7.《ネタバレ》 久しぶりに良いラブコメを見ました。笑えるし泣ける。そして終盤では切ない気持ちに浸れる。まさかこんなティーン向けのコテコテなラブコメで涙腺がゆるんでしまうとは。
ストーリーは古臭さを感じさせるかもしれません。ですが昭和生まれの自分にとっては、この古臭さがストライク。
この作品では、タッドが悪役として描かれないのが良いですね。
タッドがただの女垂らしであれば、『ざまーみろ』の一言でおわり。
ですがタッドが何気に良い人なんですよ。ただのチャラ俳優ではありません。タッドなりにロザリーとのことを真剣に考えています。
だからロザリーが、タッドではなく結局ピートを選んでしまうラストに、B級作品とは思えない説得力が生まれます。
また、良い作品というのは、主役級の人たちだけではなく、その脇を固める人たちにも魅力があります。

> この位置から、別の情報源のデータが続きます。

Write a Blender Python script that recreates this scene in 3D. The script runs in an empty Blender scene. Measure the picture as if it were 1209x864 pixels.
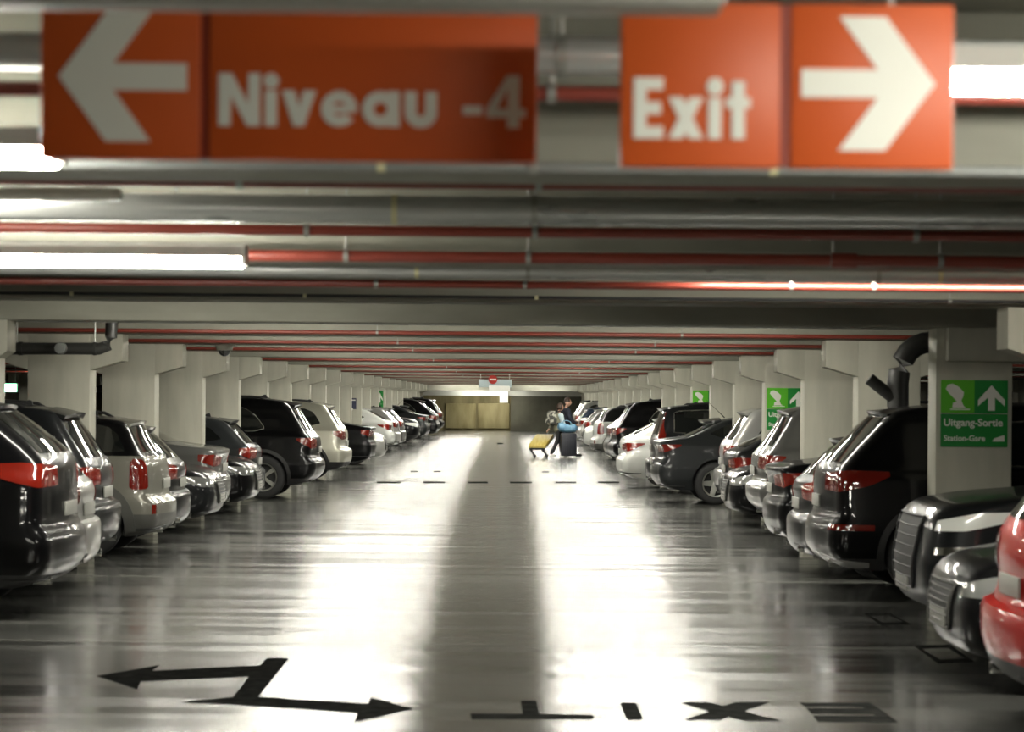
import bpy, bmesh, math, random
import numpy as np
from mathutils import Vector, Matrix

random.seed(7)
C = bpy.context.scene.collection
PI = math.pi
F = 3000.0          # focal length in pixels of the 1209 wide frame
H0 = 1.75           # eye height
XV, YV = 602.0, 470.0
ROLL = math.radians(0.5)


def ray(px, py):
    a, b = px - XV, py - YV
    c, s = math.cos(ROLL), math.sin(ROLL)
    return a * c + b * s, -a * s + b * c


def at(px, py, depth):
    a, b = ray(px, py)
    return Vector((a * depth / F, depth, H0 - b * depth / F))


def onfloor(px, py, h=0.0):
    a, b = ray(px, py)
    d = (H0 - h) * F / b
    return Vector((a * d / F, d, h))


# ------------------------------------------------------------------ materials
def mat(name, col, rough=0.5, metal=0.0, coat=0.0, emit=None, estr=0.0, spec=0.5):
    m = bpy.data.materials.new(name)
    m.use_nodes = True
    p = m.node_tree.nodes['Principled BSDF']
    p.inputs['Base Color'].default_value = (*col, 1)
    p.inputs['Roughness'].default_value = rough
    p.inputs['Metallic'].default_value = metal
    p.inputs['Coat Weight'].default_value = coat
    p.inputs['Coat Roughness'].default_value = 0.03
    p.inputs['Specular IOR Level'].default_value = spec
    if emit:
        p.inputs['Emission Color'].default_value = (*emit, 1)
        p.inputs['Emission Strength'].default_value = estr
    return m


def noisy(m, c1, c2, scale=(1, 1, 1), nscale=3.0, detail=6, lo=0.35, hi=0.65, rough=None, bump=0.0):
    """two tones of the same material mixed by noise, and a noise driven roughness"""
    nt = m.node_tree
    p = nt.nodes['Principled BSDF']
    g = nt.nodes.new('ShaderNodeNewGeometry')
    mp = nt.nodes.new('ShaderNodeMapping')
    mp.inputs['Scale'].default_value = scale
    n = nt.nodes.new('ShaderNodeTexNoise')
    n.inputs['Scale'].default_value = nscale
    n.inputs['Detail'].default_value = detail
    r = nt.nodes.new('ShaderNodeValToRGB')
    r.color_ramp.elements[0].position = lo
    r.color_ramp.elements[1].position = hi
    r.color_ramp.elements[0].color = (*c1, 1)
    r.color_ramp.elements[1].color = (*c2, 1)
    L = nt.links
    L.new(g.outputs['Position'], mp.inputs['Vector'])
    L.new(mp.outputs['Vector'], n.inputs['Vector'])
    L.new(n.outputs['Fac'], r.inputs['Fac'])
    L.new(r.outputs['Color'], p.inputs['Base Color'])
    if rough:
        q = nt.nodes.new('ShaderNodeMapRange')
        q.inputs['From Min'].default_value = lo
        q.inputs['From Max'].default_value = hi
        q.inputs['To Min'].default_value = rough[0]
        q.inputs['To Max'].default_value = rough[1]
        L.new(n.outputs['Fac'], q.inputs['Value'])
        L.new(q.outputs['Result'], p.inputs['Roughness'])
    if bump:
        b = nt.nodes.new('ShaderNodeBump')
        b.inputs['Strength'].default_value = bump
        b.inputs['Distance'].default_value = 0.01
        L.new(n.outputs['Fac'], b.inputs['Height'])
        L.new(b.outputs['Normal'], p.inputs['Normal'])
    return m


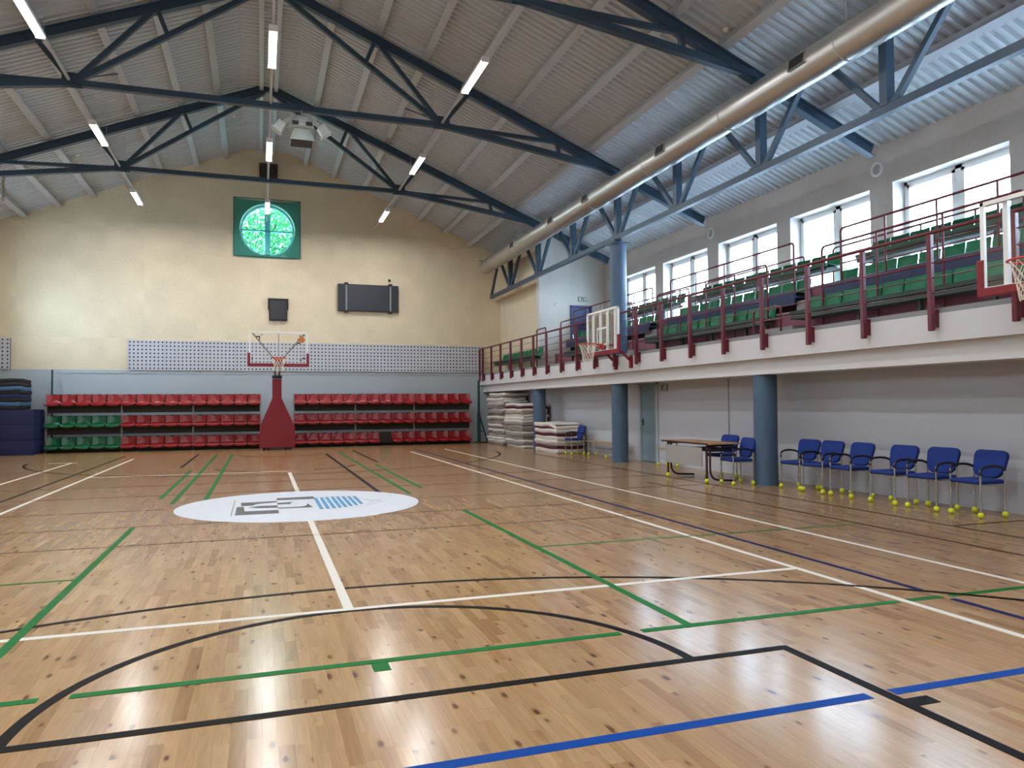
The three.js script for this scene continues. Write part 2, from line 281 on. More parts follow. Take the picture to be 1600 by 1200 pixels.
// windows
let wn = 1;
const wf = (a0, a1, b0, b1, t) => [[a0, a1, b0, b0 + t], [a0, a1, b1 - t, b1], [a0, a0 + t, b0, b1], [a1 - t, a1, b0, b1]];
function windowUnit(x, c, half, y0, y1, dir) {
  const w = setting('window_' + wn++), q = (a, t0 = -0.04, t1 = 0.04) => span(x + t0, x + t1, a[2], a[3], a[0], a[1]);
  obj('window_frame', [...wf(c - half, c + half, y0, y1, 0.07).map((a) => q(a)), q([c - 0.07, c + 0.07, y0, y1])], M.frame, w);
  for (const [a, b] of [[c - half + 0.07, c - 0.07], [c + 0.07, c + half - 0.07]]) {
    obj('sash', wf(a, b, y0 + 0.07, y1 - 0.07, 0.06).map((r) => q(r, -0.055, 0.03)), M.frame, w);
    obj('pane', q([a + 0.06, b - 0.06, y0 + 0.13, y1 - 0.13], -0.004, 0.004), M.glass, w);
  }
  obj('window_sill', span(x - dir * 0.04, x - dir * 0.36, y0 - 0.001, y0 + 0.035, c - half, c + half), M.white2, w);
}
for (const c of WC) windowUnit(XW + 0.34, c, WH, WY0, WY1, 1);
for (const c of LC) windowUnit(X0 - 0.3, c, LH, LY0, LY1, -1);
{
  const w = setting('window_round'), x = 0.235, y = 8.24;
  const ring = new THREE.Shape(); ring.absarc(0, 0, 1.0, 0, Math.PI * 2); const h = new THREE.Path(); h.absarc(0, 0, 0.91, 0, Math.PI * 2, true); ring.holes.push(h);
  obj('window_frame', [new THREE.ExtrudeGeometry(ring, { depth: 0.08, bevelEnabled: false, curveSegments: 48 }).translate(x, y, ZF - 0.3), span(x - 0.1, x + 0.1, y - 0.95, y + 0.95, ZF - 0.3, ZF - 0.22), span(x - 0.95, x + 0.95, y - 0.03, y + 0.03, ZF - 0.3, ZF - 0.22)], M.frame, w);
  obj('pane', new THREE.CylinderGeometry(0.94, 0.94, 0.006, 48).rotateX(Math.PI / 2).translate(x, y, ZF - 0.26), M.glass, w);
}
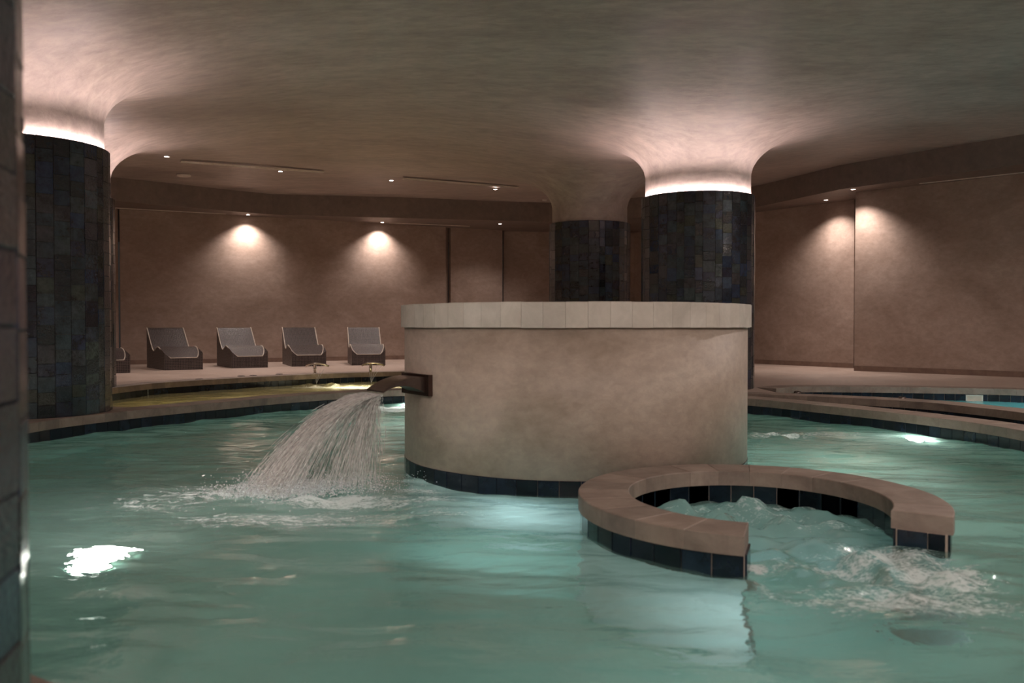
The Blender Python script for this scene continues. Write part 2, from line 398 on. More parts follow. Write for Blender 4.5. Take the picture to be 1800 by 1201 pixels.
# ------------------------------------------------------------------ setting: walls, soffit, ceiling
ZS = 3.98
wl = [P(*q, ZS) for q in ((210, 368), (500, 383), (783, 399.5))]
wm = [P(792, 400.5, ZS), P(883, 404.8, ZS)]
wr = [P(885, 406.5, ZS), P(965, 408, ZS), P(1115, 409.5, ZS), (4.6, 25.2), P(1325, 374, ZS), P(1502, 351, ZS)]
wf = [P(1504, 338, ZS), P(1650, 322, ZS), P(1800, 305, ZS)]
d0 = Vector(wl[0]) - Vector(wl[1]); d0.normalize()
left_far = (wl[0][0] + d0.x * 6.0, wl[0][1] + d0.y * 6.0)
d1 = Vector(wf[2]) - Vector(wf[1]); d1.normalize()
right_far = (wf[2][0] + d1.x * 6, wf[2][1] + d1.y * 6)

def wall(name, pts, z0=.2, z1=ZS + .02, th=.15, base=True, bname=None):
    pts = [tuple(p) for p in pts]; c = np.array(pts); n = normals(c)     # outward = away from the room
    mid = np.array([0.0, 12.0]); sgn = np.sign(((c - mid) * n).sum(1).mean())
    o = c + n * sgn * th; m = MB(); k = len(c)
    v = [(*p, z) for z in (z0 - .2, z1) for p in c] + [(*p, z) for z in (z0 - .2, z1) for p in o]
    f = []
    for i in range(k - 1):
        f += [(i, i + 1, k + i + 1, k + i), (2 * k + i + 1, 2 * k + i, 3 * k + i, 3 * k + i + 1), (k + i, k + i + 1, 3 * k + i + 1, 3 * k + i), (i + 1, i, 2 * k + i, 2 * k + i + 1)]
    f += [(0, k, 3 * k, 2 * k), (k - 1, 3 * k - 1, 4 * k - 1, 2 * k - 1)]
    m.add(v, f); ob = tag(m.build(name, M_wall), kind='structure')
    if base:
        q = c - n * sgn * .02; q2 = c; b = MB()
        v = [(*p, z) for z in (.2, .31) for p in q] + [(*p, .31) for p in q2]
        f = []
        for i in range(k - 1): f += [(i, i + 1, k + i + 1, k + i), (k + i, k + i + 1, 2 * k + i + 1, 2 * k + i)]
        f += [(0, k, 2 * k)]
        b.add(v, f); tag(b.build(bname, M_base), kind='structure')
    return ob

jog = [(left_far), (wl[0][0] - .10, wl[0][1] - .16), (wl[0][0] - .04, wl[0][1] - .16)]
wall('wall_far_left', jog, bname='baseboard_far_left')
wall('wall_back_left', [wl[0], wl[1], wl[2]], bname='baseboard_back_left')
wall('wall_back_return', [wl[2], (wl[2][0] + .06, wl[2][1] + .35)], base=False)
wall('wall_back_middle', wm, bname='baseboard_back_middle')
wall('wall_back_right', wr, bname='baseboard_back_right')
wall('wall_front_right', [wf[0], wf[1], wf[2], right_far], bname='baseboard_front_right')
wall('wall_front_right_return', [(wf[0][0] + .02, wf[0][1] + .02), (wf[0][0] + .5, wf[0][1] + 1.3)], base=False)
wall('wall_left', [(-15, -6), left_far], base=False)
wall('wall_right', [right_far, (16, -6)], base=False)
wall('wall_behind', [(16, -6), (-15, -6)], base=False)

FIN = [(-13.5, 17.2)] + [P(*q, ZS) for q in ((205, 353), (390, 370), (480, 377.5), (965, 390), (1115, 383), (1320, 366), (1340, 362), (1476, 333), (1800, 288))] + [(13.5, 9.6), (14.5, -5), (-13.5, -5)]
FIN = np.array(FIN); fin = []
for i in range(len(FIN)):
    a, b = FIN[i], FIN[(i + 1) % len(FIN)]; k = max(1, int(np.linalg.norm(b - a) / .8))
    fin += [a + (b - a) * j / k for j in range(k)]
fin = np.array(fin)
# ceiling: Delaunay field with fine rings round every pillar, plus the plaster necks
rings, free = [], []
NS = 72
for c, r, _ in PILLARS:
    for j, d in enumerate((0, .012, .03, .06, .10, .15, .21, .28, .37, .48, .62, .8, 1.05, 1.4)):
        a = (np.arange(NS) + (.5 if j % 2 else 0)) * 2 * math.pi / NS
        rg = np.c_[c[0] + (r - NK + d) * np.cos(a), c[1] + (r - NK + d) * np.sin(a)]
        if j == 0: rings.append(rg)
        else: free.append(rg[inside(fin, rg)])
gx, gy = np.meshgrid(np.arange(-13.2, 14.5, .36), np.arange(-4.8, 26.5, .36)); gr = np.c_[gx.ravel(), gy.ravel()]
gr = gr[inside(fin, gr)]; dd = np.minimum.reduce(dist_p(gr[:, 0], gr[:, 1])); gr = gr[dd > 1.5]
V2, T = triangulate([fin] + rings, np.vstack(free + [gr]))
cen = V2[T].mean(1); keep = inside(fin, cen)
for (c, r, _) in PILLARS: keep &= np.hypot(cen[:, 0] - c[0], cen[:, 1] - c[1]) > (r - NK) * math.cos(math.pi / NS) - 1e-3
T = T[keep]
Z = ceil_z(V2[:, 0], V2[:, 1])
cv = [(x, y, z) for (x, y), z in zip(V2, Z)]; cf = [tuple(t[::-1]) for t in T]
for (c, r, _), rg in zip(PILLARS, rings):
    idx = [int(np.argmin(np.hypot(V2[:, 0] - p[0], V2[:, 1] - p[1]))) for p in rg]
    prev = idx
    for z in (3.45, 3.36, 3.25, 3.08):
        n0 = len(cv); cv += [(p[0], p[1], z) for p in rg]; cur = list(range(n0, n0 + NS))
        cf += [(cur[j], cur[(j + 1) % NS], prev[(j + 1) % NS], prev[j]) for j in range(NS)]; prev = cur
ceil = obj('ceiling', mesh_of('ceiling', cv, cf, M_ceil, True)); tag(ceil, kind='structure')
# fascia and soffit
zf = ceil_z(fin[:, 0], fin[:, 1]) + .02; k = len(fin); fb = MB()
n_in = normals(fin, True); cc = fin.mean(0); sg = np.sign(((fin - cc) * n_in).sum(1).mean())
fo = fin + n_in * sg * .05
v = [(*p, ZS) for p in fin] + [(*p, float(z)) for p, z in zip(fin, zf)] + [(*p, ZS + .02) for p in fo] + [(*p, float(z)) for p, z in zip(fo, zf)]
f = []
for i in range(k):
    j = (i + 1) % k; f += [(i, j, k + j, k + i), (2 * k + i, 3 * k + i, 3 * k + j, 2 * k + j), (k + i, k + j, 3 * k + j, 3 * k + i)]
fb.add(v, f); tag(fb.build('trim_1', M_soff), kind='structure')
outer = np.array([(-16, -7), (-16, 30), (17, 30), (17, -7)], float)
V3, T3 = triangulate([outer, fin], np.zeros((0, 2)))
c3 = V3[T3].mean(1); T3 = T3[~inside(fin, c3)]
n3 = len(V3); sv = [(x, y, ZS) for x, y in V3] + [(x, y, ZS + .1) for x, y in V3]
sf = [tuple(t[::-1]) for t in T3] + [tuple(int(q) + n3 for q in t) for t in T3]
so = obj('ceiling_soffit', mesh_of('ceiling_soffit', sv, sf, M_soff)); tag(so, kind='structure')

# ------------------------------------------------------------------ deck with pool openings
holes = [offset(MAIN, .33), offset(resample(YEL, .15, True), .30), CHAN.copy(), offset(resample(BLU, .15, True), .32)]
cm = offset(resample(CHAN, .15, True), .30)
holes[2] = cm
V4, T4 = triangulate([outer] + holes, np.zeros((0, 2)))
c4 = V4[T4].mean(1); kp = np.ones(len(T4), bool)
for h in holes: kp &= ~inside(h, c4)
T4 = T4[kp]; n4 = len(V4)
dv = [(x, y, .2) for x, y in V4] + [(x, y, .1) for x, y in V4]
df = [tuple(t) for t in T4] + [tuple(int(q) + n4 for q in t[::-1]) for t in T4]
deck = obj('floor', mesh_of('floor', dv, df, M_deck)); tag(deck, kind='structure')

# ------------------------------------------------------------------ pool edges: coping stones, waterline tiles, core wall
def prism(plan, z0, z1, bev=.003):
    n = len(plan); c = plan.mean(0); sh = plan + (c - plan) * np.minimum(.5, bev / np.maximum(1e-6, np.linalg.norm(c - plan, axis=1)))[:, None] * 1.4
    v = [(*p, z0) for p in plan] + [(*p, z1 - bev) for p in plan] + [(*p, z1) for p in sh]
    f = [tuple(range(n))[::-1]] + [(i, (i + 1) % n, n + (i + 1) % n, n + i) for i in range(n)]
    f += [(n + i, n + (i + 1) % n, 2 * n + (i + 1) % n, 2 * n + i) for i in range(n)] + [tuple(range(2 * n, 3 * n))]
    return v, f

def pool_edge(name, curve, width, side=1, stone_l=.30, tile_w=.153, tiles=True, basin_m=None, depth=-1.2, copings=True, span=None):
    """curve = waterline in plan; side=+1: stone lies to the left of travel"""
    c = curve
    core = MB(); a = resample(c, .15); n = normals(a) * side; k = len(a)
    q = [a + n * .012, a + n * (width - .02)]
    v = [(*p, z) for r_ in q for z in (depth, .104) for p in r_]
    f = []
    for i in range(k - 1):
        f += [(i, i + 1, k + i + 1, k + i), (k + i, k + i + 1, 3 * k + i + 1, 3 * k + i), (2 * k + i + 1, 2 * k + i, 3 * k + i, 3 * k + i + 1)]
    f += [(0, k, 3 * k, 2 * k), (k - 1, 3 * k - 1, 4 * k - 1, 2 * k - 1)]
    core.add(v, f); root = core.build(name, M_grout); tag(root, kind='structure')
    if basin_m:
        lin = MB(); v = [(*p, z) for z in (depth, -.06) for p in a + n * .004]
        lin.add(v, [(i, i + 1, k + i + 1, k + i) for i in range(k - 1)]); lin.build('basin_lining', basin_m, root)
    if copings:
        L_ = resample(c, stone_l / 3); nn = normals(L_) * side; ns = (len(L_) - 1) // 3
        for s in range(ns):
            i0 = s * 3; sl = L_[i0:i0 + 4].copy(); sn = nn[i0:i0 + 4]
            d = sl[3] - sl[0]; d /= np.linalg.norm(d)
            sl[0] = sl[0] + d * .0008; sl[3] = sl[3] - d * .0008
            plan = np.vstack([sl - sn * .014, (sl + sn * width)[::-1]])
            if side > 0: plan = plan                       # travel with stone to the left: already counter-clockwise
            else: plan = plan[::-1]
            dz = rnd.uniform(-.0012, .0012)
            v, f = prism(plan, .105, .2 + dz); obj('coping_stone', mesh_of('coping_stone', v, f, M_cop), root)
    if tiles:
        tl = resample(c, tile_w)
        for i in range(len(tl) - 1):
            p, q_ = tl[i], tl[i + 1]; mid = (p + q_) / 2; d = q_ - p; L0 = np.linalg.norm(d); nrm = np.array([-d[1], d[0]]) / L0 * side
            o = obj('tile', TILE_ME, root, (*(mid + nrm * .006), .0), math.atan2(d[1], d[0]))
            o.scale = ((L0 - .005) / .15, 1, 1)
    return root

tb = MB(); W_, D_ = .15, .012                        # waterline tile, centred on x, z from -0.05 to .103
z0, z1, b = -.05, .103, .003
tb.add([(-W_/2, -D_/2 + b, z0), (W_/2, -D_/2 + b, z0), (W_/2, -D_/2 + b, z1), (-W_/2, -D_/2 + b, z1),
        (-W_/2 + b, -D_/2, z0 + b), (W_/2 - b, -D_/2, z0 + b), (W_/2 - b, -D_/2, z1 - b), (-W_/2 + b, -D_/2, z1 - b),
        (-W_/2, D_/2, z0), (W_/2, D_/2, z0), (W_/2, D_/2, z1), (-W_/2, D_/2, z1)],
       [(4, 5, 6, 7), (0, 1, 5, 4), (1, 2, 6, 5), (2, 3, 7, 6), (3, 0, 4, 7), (0, 8, 9, 1), (1, 9, 10, 2), (2, 10, 11, 3), (3, 11, 8, 0), (8, 11, 10, 9)])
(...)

この作品でも、『父親』『バーテンダーの姐さん』『ロザリーの親友』など、個性溢れる人たちがたくさん出てきます。
ただのあっぱっぱーな人もいれば、さりげない優しさを見せるひともいる。
そのバランスが極めて上手く、コメディタッチながらも穏やかな優しさにつつまれた作品へと仕上がっています。
ロザリーの父親の台詞は良かったですねー。
『タッドが来てから、街中がそわそわしている。いつもなら娘が誰を選ぶかはわかる。でも今は〝いつも〟とは違う。』
人を慰める名台詞だと思います。
劇中劇もしらけることが多いのですが、この作品での使い方は実に上手いです。
特に、冒頭の映画シーンと、クライマックスのリンクのさせかたは、ありがちだけど見事!